Vince Cable book boost 'led to tax error'

Business Secretary Vince Cable today blamed the surprise success of his best-selling book on the recession for his "embarrassing" failure to pay a tax bill on time.

Mr Cable was hit with a £500 penalty from HM Revenue and Customs (HMRC) after the blunder over a VAT bill of up to £15,000 on his media work.



The Business Secretary - who has criticised firms which seek to avoid tax - admitted it was a "bit embarrassing" that his VAT liability "wasn't spotted earlier".



But he insisted that he "made no attempt to avoid tax" and the "oversight" had happened in good faith.



Downing Street said it regarded the incident as "closed", adding that Mr Cable retained the Prime Minister's full confidence.



Mr Cable's tangle with the tax authorities occurred before he became a minister, when he earned an estimated £192,000 on top of his MP's annual salary of £65,738 in 2009/10.



HMRC rules state that if a person's turnover of VAT-liable goods and services over a 12-month period exceeds £73,000, they must register for the duty within 30 days.



Mr Cable said that his income was unexpectedly boosted above this threshold thanks to the popularity of his book The Storm: The World Economic Crisis and What it Means.



Speaking at an event hosted by thinktank Policy Exchange in Westminster after the fiasco was revealed, he admitted he "wouldn't offer any advice" to businesses on tax.



But he added: "All my income is fully declared, all taxes fully paid.



"There was an issue that arose on the back of my recent best-seller where I went through the tax threshold and didn't immediately notify it."



Mr Cable said that he approached HMRC unprompted, as soon as he realised he was liable for VAT on his earnings for 2009/10.



"The tax was paid in full and the matter closed within four weeks," he said.



"HMRC waived 50% of the fixed penalty for late notification in recognition of the fact that I did approach them unprompted and my oversight was in good faith.



"I made no attempt to avoid tax - in fact I made every effort to pay what was outstanding as soon as it became clear I was liable for VAT.



"It's a bit embarrassing that this wasn't spotted earlier.
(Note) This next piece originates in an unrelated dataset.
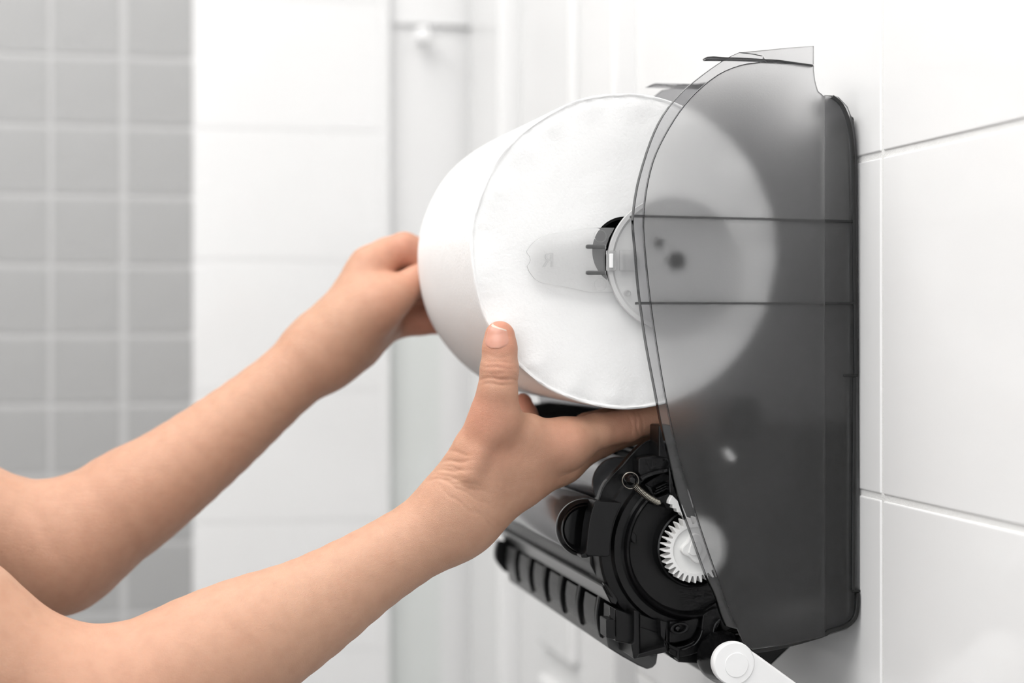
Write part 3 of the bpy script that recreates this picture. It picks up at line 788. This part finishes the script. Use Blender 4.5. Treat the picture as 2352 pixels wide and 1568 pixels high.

None of this will stop me talking out against tax avoidance."



The error was spotted by his personal accountants in January while his tax return for the previous financial year was being finalised.



The accountants notified HMRC officials and apologised, before offering to pay any due tax.
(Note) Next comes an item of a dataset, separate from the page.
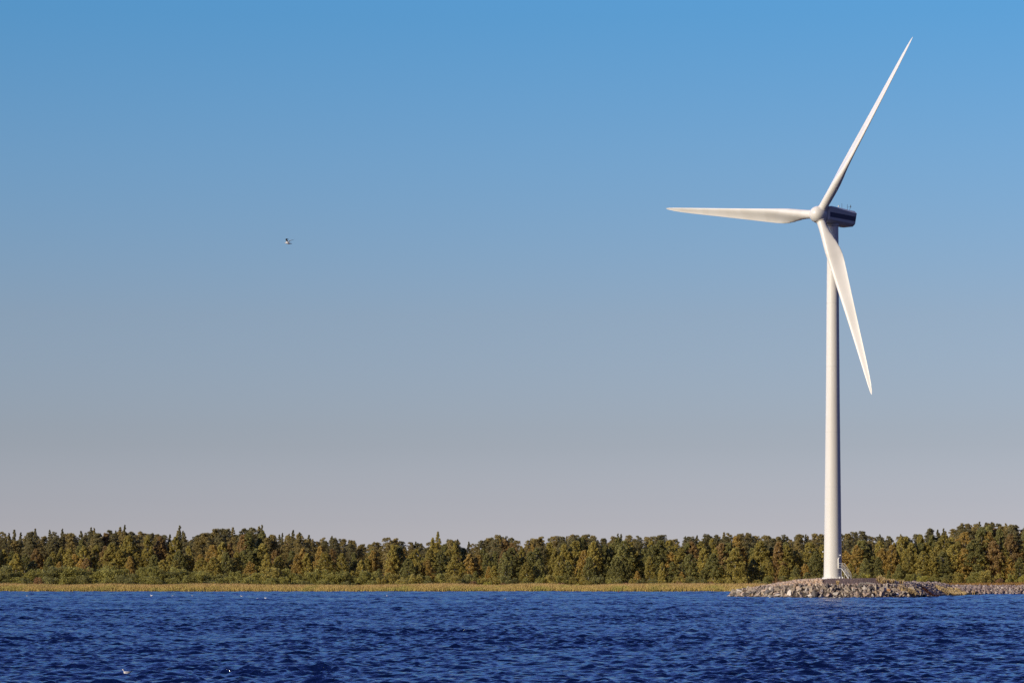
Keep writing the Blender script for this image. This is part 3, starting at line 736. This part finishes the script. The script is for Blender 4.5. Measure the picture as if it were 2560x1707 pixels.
def bushes_back(px, x, y):
    h = np.interp(px, [0, 400, 700, 900, 1100, 1900, 2300, 2560], [7.2, 7.0, 6.2, 5.2, 4.4, 3.8, 4.0, 4.2]) * r.uniform(.75, 1.15)
    put_bush(px, x, y, h, pick({"grey-green": 6, "green": 2, "olive": 1.5} if px < 1000 else {"grey-green": 2.5, "green": 2, "olive": 3, "yellow-green": .8}), r.uniform(.8, 1.05), "at the back")
row_of(999, 3.9, bushes_back)
def bushes_front(px, x, y):
    if px > 950 and r.uniform() < .3: return
    h = np.interp(px, [0, 400, 700, 900, 1100, 2560], [4.4, 4.2, 3.6, 3.0, 2.6, 2.6]) * r.uniform(.7, 1.2)
    put_bush(px, x, y, h, pick({"grey-green": 6, "green": 1.5, "reddish brown": .2} if px < 950 else {"grey-green": 1.5, "green": 1.5, "olive": 2, "yellow-green": 1.5, "reddish brown": 2}), r.uniform(.95, 1.35), "in front")
row_of(989, 4.2, bushes_front)

ORD = "first second third fourth fifth sixth seventh eighth ninth tenth eleventh twelfth thirteenth fourteenth fifteenth sixteenth seventeenth eighteenth nineteenth twentieth twenty-first twenty-second twenty-third twenty-fourth twenty-fifth".split()
MARKS = [(0, "the photo's left edge"), (317, "the swimming gull"), (717, "the flying gull"), (1090, "the ragged twin-topped spruce"), (1546, "the red buoy"), (1815, "the stone bank's tip"), (2082, "the turbine tower"), (2433, "the small jetty"), (2560, "the photo's right edge")]
def label_by_marks(items, marks, phrase):        # items: (object, px, class); an ordinal counted outwards from the nearest landmark
    buckets = {}
    for o, px, cls in items:
        i = max([k for k in range(len(marks)) if marks[k][0] <= px] or [0]); j = min(i + 1, len(marks) - 1)
        if i == j: side, mk = "left of", i
        elif px < marks[0][0]: side, mk = "right of", 0
        elif px - marks[i][0] <= marks[j][0] - px: side, mk = "right of", i
        else: side, mk = "left of", j
        if mk == 0: side = "from"
        if mk == len(marks) - 1: side = "from"
        buckets.setdefault((cls, side, mk), []).append((abs(px - marks[mk][0]) if 0 <= px <= 2560 else (px if mk == 0 else 2560 - px), o))
    for (cls, side, mk), lst in buckets.items():
        lst.sort(key=lambda q: q[0])
        for k, (_, o) in enumerate(lst): o["label"] = phrase(cls, ORD[min(k, len(ORD) - 1)], side, marks[mk][1])
label_by_marks([(o, px_of(o.location.x, o.location.y), (sp, c, row)) for o, sp, c, row in TREES if row != "twin"], MARKS,
               lambda c, n, s, m: f"{n} {c[1]} {c[0]} {s} {m}, {c[2]}")
for o, sp, c, row in TREES: tag(o, None, "tree", {"birch": "birches along the far shore", "pine": "pines along the far shore", "spruce": "spruces along the far shore"}[sp])
twin_tree["label"] = "ragged twin-topped spruce with two uneven spires standing up above the treeline"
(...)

The former deputy leader of the Liberal Democrats was then billed for a figure of "less than £15,000" after a rebate on his charity donations was taken into account.
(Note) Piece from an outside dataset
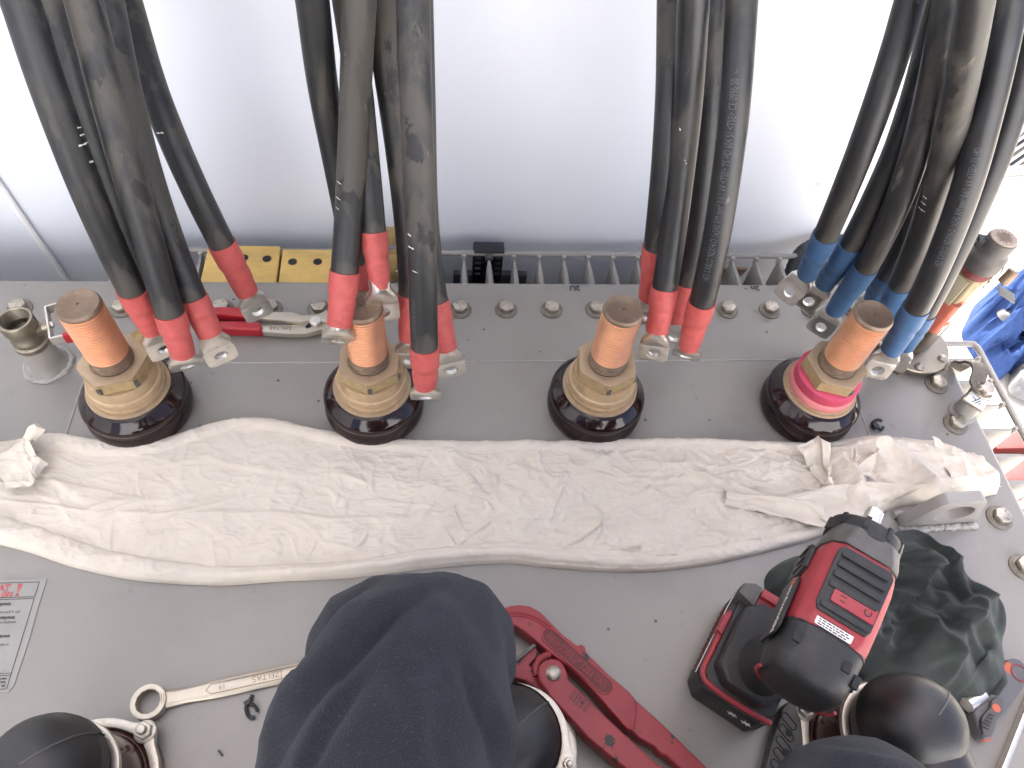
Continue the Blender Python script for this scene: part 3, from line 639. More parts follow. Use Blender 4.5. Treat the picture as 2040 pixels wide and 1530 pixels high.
def cable(label, P_, end, kind='red', lug='face', group='', r=.0138, jk='cable', text=None, marks=(), lugs=1.0, n_hint=None, sleeve_r=1.0):
    global cables
    A_ = np.array(list(P_) + [end], float); tt = np.concatenate([[0], np.cumsum(np.hypot(*np.diff(A_[:, :2], axis=0).T))]); tt /= tt[-1]; k_ = min(3, len(A_) - 2)
    A_ = np.stack([np.polyval(np.polyfit(tt, A_[:, 0], k_), tt), A_[:, 1], np.polyval(np.polyfit(tt, A_[:, 2], 2), tt)], 1)
    pts = [cpt(*p) for p in A_[:-1]]; e = cpt(*A_[-1])
    t0 = (pts[0] - pts[1]).normalized()
    up = pts[0] + t0 * .10; up2 = up + (t0 * .45 + Vector((0, .10, .9))).normalized() * .25; up3 = Vector((up2.x * 1.0, min(.80, up2.y + .08), 1.0)); up4 = Vector((up3.x, up3.y + .01, 2.1))
    full = crom([up4, up3, up2, up] + pts + [e], 10)
    iS = len(full) - 11                                    # index where the sleeve starts
    jack = full[:iS + 3]
    t = thing('power_cable', label, 'cable', full[iS], group)
    m = MB(); m.tube(jack, r, 20); build('jacket', m, MT[jk], t, smooth=60)
    # shrink sleeve: lip over the jacket, waist where the conductor ends, collar on the lug barrel
    sl = crom(full[iS:], 3); n = len(sl); sd0 = cables * 1.3; prof = []
    for i in range(n):
        u = i / (n - 1)
        rr = r * (1.085 if u < .36 else 1.085 - .13 * min(1, (u - .36) / .12)) 
        rr += r * .035 * math.exp(-((u - .58) / .06) ** 2) * (1 + .5 * math.sin(sd0)) - r * .08 * max(0, (u - .70) / .3)
        rr += r * .006 * math.sin(u * 23 + sd0) * (u > .3); prof.append(rr * sleeve_r)
    m = MB(); m.tube(sl, prof, 24); sv = build('heat_shrink_sleeve', m, MT[kind], t, smooth=60)
    # slight dents
    co = np.empty(len(sv.data.vertices) * 3); sv.data.vertices.foreach_get('co', co); co = co.reshape(-1, 3)
    fr_ = frames(sl); q = co.copy()
    for i in range(n):
        c = np.array(sl[i] - wloc(t)); ring = slice(i * 24, i * 24 + 24); u = i / (n - 1)
        ang = np.arange(24) * 2 * math.pi / 24; k = 1 + (.035 * np.sin(2 * ang + sd0 + 3 * u) + .02 * np.sin(3 * ang + 9 * u + sd0)) * min(1, max(0, (u - .3) * 3))
        if len(co) >= (i + 1) * 24: q[ring] = c + (co[ring] - c) * k[:, None]
    sv.data.vertices.foreach_set('co', q.ravel()); sv.data.update()
    a = (full[-1] - full[-4]).normalized(); view = (e - CAM).normalized()
    if lug == 'face': d = ((a - view * a.dot(view)).normalized() * .62 + view * .78).normalized(); nn = -view
    elif lug == 'edge': d = (view * .95 + a * .3).normalized(); nn = (a - d * a.dot(d)) * -1; nn = nn if nn.length > 1e-4 else -RY
    else: d = (a + Vector(lug[0]) * lug[2]).normalized(); nn = Vector(lug[1])
    lg = build('lug', lug_mesh(e, a, d, nn, lugs), MT['tin'], t, bevel=.0008, sharp=50, smooth=40)
    cum = np.concatenate([[0], np.cumsum([(jack[i + 1] - jack[i]).length for i in range(len(jack) - 1)])])
    Lj = cum[-1]
    if text:
        off, ang0, size, body = text; vs, fs = squeeze(body, size, .56); m = MB()
        m.add([surf(jack, cum, Lj - off - v.x, ang0 + v.y / r, r, .0003 + v.z) for v in vs], fs); build('cable_print', m, MT['print'], t)
    if marks:
        m = MB()
        for off, ang0, da, tk in marks:
            K = 6; b_ = len(m.v)
            for k in range(K + 1):
                aa = ang0 - da / 2 + da * k / K; w_ = tk * (.6 + .4 * math.sin(k * 2.1 + off * 90)) ; sl_ = off + .0012 * k / K
                m.v.append(surf(jack, cum, Lj - sl_ - w_ / 2, aa, r, .0004)); m.v.append(surf(jack, cum, Lj - sl_ + w_ / 2, aa, r, .0004))
            for k in range(K): m.f.append((b_ + 2 * k, b_ + 2 * k + 1, b_ + 2 * k + 3, b_ + 2 * k + 2))
        build('paint_mark', m, MT['chalk'], t)
    cables += 1; return t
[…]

He is said to have sent a cheque to the Revenue by mid-February to make up for the shortfall, and was let off with half the usual penalty of £1,000.



Mr Cable's accountants, Myrus Smith, said: "There are no tax payments outstanding and none are being contested.



"When it became clear that Mr Cable's earnings had breached the level at which VAT was payable, an offer to settle immediately and in full was made to HMRC and this was duly accepted.



"The matter was dealt with within a month of the Revenue being informed in the first instance and is now closed."



A spokesman for HMRC declined to discuss Mr Cable's individual case, but said that penalties for late registration "depend on how much VAT is payable, how late the registration is and the level of co-operation".



Mr Cable has criticised tax avoidance in the past, writing in a 2009 article in the Guardian: "The evidence of systematic tax avoidance by rich individuals and UK-based companies strikes a particularly ugly note in these straitened times."